Die Bahn fährt weiter südwärts. Wir sind jetzt sechs verängstigte Kinder in einem Abteil, die einander ratlos anschauen. Nach einigen Stunden hält der Zug an der Grenzstation. Zwei Beamte kommen in unser Abteil. Sie tragen keine Uniform, nur das Abzeichen der Nazionalsozialistischen Partei steckt am Rockaufschlag. „Pässe!“ Wir reichen die Pässe. Auf der ersten Seite ist ein großes rotes „J“ gestempelt, um zu betonen, dass der Besitzer des Passes Jude ist. Im Oktober 1938 wurden wir gezwungen zum Passamt zu gehen, damit das rote „J“ in unseren Pass gestempelt wird (gegen Bezahlung). Die Beamten blättern in unseren Pässen und kommen zur letzten Seite. Sie finden das Zertifikat, die Einwanderungserlaubnis nach Palästina, die wir vom Britischen Konsulat erhielten. Sie geben uns die Pässe wortlos zurück und verlassen das Abteil. Warum wurden die Koffer nicht kontrolliert? Man verlässt doch Deutschland nicht ohne Gepäckkontrolle. Also ist es uns klar, dass man nicht beabsichtigt, uns über die Grenze zu lassen. Wir zittern vor Furcht. An der Bahnstation in Triest wird man umsonst auf uns warten. Unsere Eltern werden glauben, wir wären auf dem Wege nach Palästina, und statt dessen werden wir im Konzentrationslager sitzen. Kein Transportleiter und kein Erwachsener ist mit uns. Sechs 15-jährige Kinder sitzen im Eisenbahnwagen von Furcht ergriffen und erwarten ihr Schicksal.

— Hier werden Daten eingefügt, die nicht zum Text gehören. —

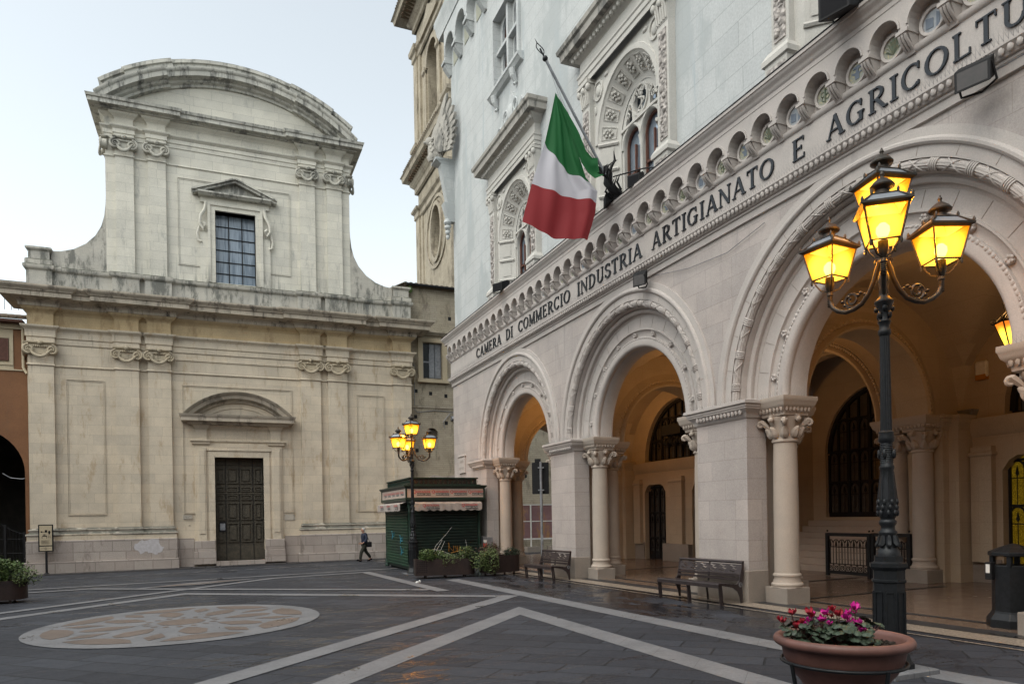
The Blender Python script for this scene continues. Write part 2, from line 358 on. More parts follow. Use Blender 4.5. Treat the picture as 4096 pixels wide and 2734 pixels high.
def archhole(uc, hw, z0, zs, n=20): return [(uc-hw, z0), (uc+hw, z0)]+arcpts(uc, zs, hw, 0, PI, n)
def text_mb(mb, s, size, fn, depth=.003, bold=0, align='CENTER', sx=1):
    c = bpy.data.curves.new('t', 'FONT'); c.body = s; c.size = size; c.align_x = align; c.resolution_u = 3; c.offset = bold
    o = bpy.data.objects.new('t', c); COL.objects.link(o); dg = bpy.context.evaluated_depsgraph_get()
    me = bpy.data.meshes.new_from_object(o.evaluated_get(dg))
    mb.add([fn(v.co.x*sx, v.co.y) for v in me.vertices], [tuple(p.vertices) for p in me.polygons])
    bpy.data.objects.remove(o); bpy.data.curves.remove(c); bpy.data.meshes.remove(me)

# ---------------------------------------------------------------- ground
def sheet(name, polys, mat, h, kind='structure'):
    mb = MB()
    for P in polys:
        n = len(P); mb.add([(x, y, gz(x, y)+h) for x, y in P], [tuple(range(n))])
    o = mb.build(name, mat, recalc=False)
    for p in o.data.polygons:
        if p.normal.z < 0: p.flip()
    o['kind'] = kind; return o
def pav_mat():
    m, nt, b = new_mat('dark_stone_paving', (.06, .06, .065), .5, 0, .22)
    uv = plane_uv(nt, 'XY', R(45))
    br = N(nt, 'ShaderNodeTexBrick'); lk(nt, uv, br.inputs['Vector']); br.inputs['Scale'].default_value = 1
    br.inputs['Color1'].default_value = (.020, .022, .030, 1); br.inputs['Color2'].default_value = (.054, .061, .078, 1); br.inputs['Mortar'].default_value = (.004, .004, .004, 1)
    br.inputs['Brick Width'].default_value = 1.15; br.inputs['Row Height'].default_value = .5; br.inputs['Mortar Size'].default_value = .018; br.inputs['Mortar Smooth'].default_value = .5; br.offset = .41
    P = coords(nt); Pw = coords(nt, (1, 1, 1), (0, 0, R(20)))
    n1 = noise(nt, P, .45, 6, .6); n2 = noise(nt, P, 26, 6, .75); n3 = noise(nt, coords(nt, (1.0, .45, 1), (0, 0, R(-28))), 1.1, 9, .72)
    col = mixc(nt, .30, br.outputs[0], mixc(nt, ramp(nt, n1, .3, .7), (.016, .019, .028), (.048, .053, .066)))
    col = mixc(nt, .3, col, mixc(nt, ramp(nt, n2, .3, .7), (.010, .010, .012), (.06, .06, .065)))
    # damp patches: a broad mask near the palace plus thin seams everywhere
    g = nt.nodes.new('ShaderNodeNewGeometry'); s = nt.nodes.new('ShaderNodeSeparateXYZ'); lk(nt, g.outputs[0], s.inputs[0])
    wx = ramp(nt, math2(nt, 'ADD', s.outputs[0], math2(nt, 'MULTIPLY', noise(nt, P, .5, 4), 2.2)), 7.4, 9.2)
    wy = ramp(nt, s.outputs[1], 5.5, 11)
    wet = math2(nt, 'MULTIPLY', math2(nt, 'MULTIPLY', wx, wy), ramp(nt, n3, .42, .52))
    sn_ = noise(nt, coords(nt, (.30, 1.5, 1), (0, 0, R(-14))), 1.0, 8, .7)
    ln = nt.nodes.new('ShaderNodeMapRange'); lk(nt, math2(nt, 'ABSOLUTE', math2(nt, 'SUBTRACT', sn_, .5), 0), ln.inputs[0]); ln.inputs[1].default_value = .016; ln.inputs[2].default_value = .004
    seam = math2(nt, 'MULTIPLY', ln.outputs[0], ramp(nt, noise(nt, coords(nt, loc=(5, 5, 0)), .22, 3), .44, .56))
    wet = math2(nt, 'MAXIMUM', wet, seam)
    lk(nt, mixc(nt, wet, col, mixc(nt, .55, col, (.012, .010, .009))), b.inputs['Base Color'])
    rg = math2(nt, 'ADD', math2(nt, 'MULTIPLY', noise(nt, P, 3.5, 5), .35), .52)
    m2 = nt.nodes.new('ShaderNodeMix'); lk(nt, wet, m2.inputs[0]); lk(nt, rg, m2.inputs[2]); m2.inputs[3].default_value = .12
    lk(nt, m2.outputs[0], b.inputs['Roughness'])
    st = nt.nodes.new('ShaderNodeMix'); lk(nt, wet, st.inputs[0]); st.inputs[2].default_value = .35; st.inputs[3].default_value = .04
    bp = N(nt, 'ShaderNodeBump'); bp.inputs['Distance'].default_value = .02; lk(nt, st.outputs[0], bp.inputs['Strength']); lk(nt, n2, bp.inputs['Height'])
    bump(nt, b, math2(nt, 'SUBTRACT', 1.0, br.outputs[1]), .5, .012, bp.outputs[0])
    return m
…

Plötzlich rückt der Zug an, fährt ungefähr fünfzig Meter und hält wieder an. Wir sind sicher – jetzt holt man uns raus. Stille, machtlos blicken wir einer auf den anderen, auf die kommenden Schritte wartend. Schließlich nähert sich einer von uns zögernd dem Fenster und blickt heraus. „Seht euch mal diese Uniformen an“, sagt er, „das sind doch nicht unsere Uniformen!“ In diesem Moment dachte er gar nicht daran, was es heißt „unsere“. Wir drängeln uns zum Fenster und sehen ein großes Schild mit dem Namen der Station. Man kann den Namen überhaupt nicht entziffern, bis jemand schreit: „Wir sind in Jugoslawien!“ Ein Stein fällt uns vom Herzen, wir befinden uns nicht mehr auf deutschem Boden. In ausgelassener Laune erreichen wir Italien und schiffen uns für unsere Reise nach Palästina ein. Es gilt eine neue Lebenslage zu bewältigen. Und in derselben Nacht brennen hunderte Synagogen in ganz Deutschland, und tausende Juden werden in Konzentrationslager eingesperrt: Die Kristallnacht.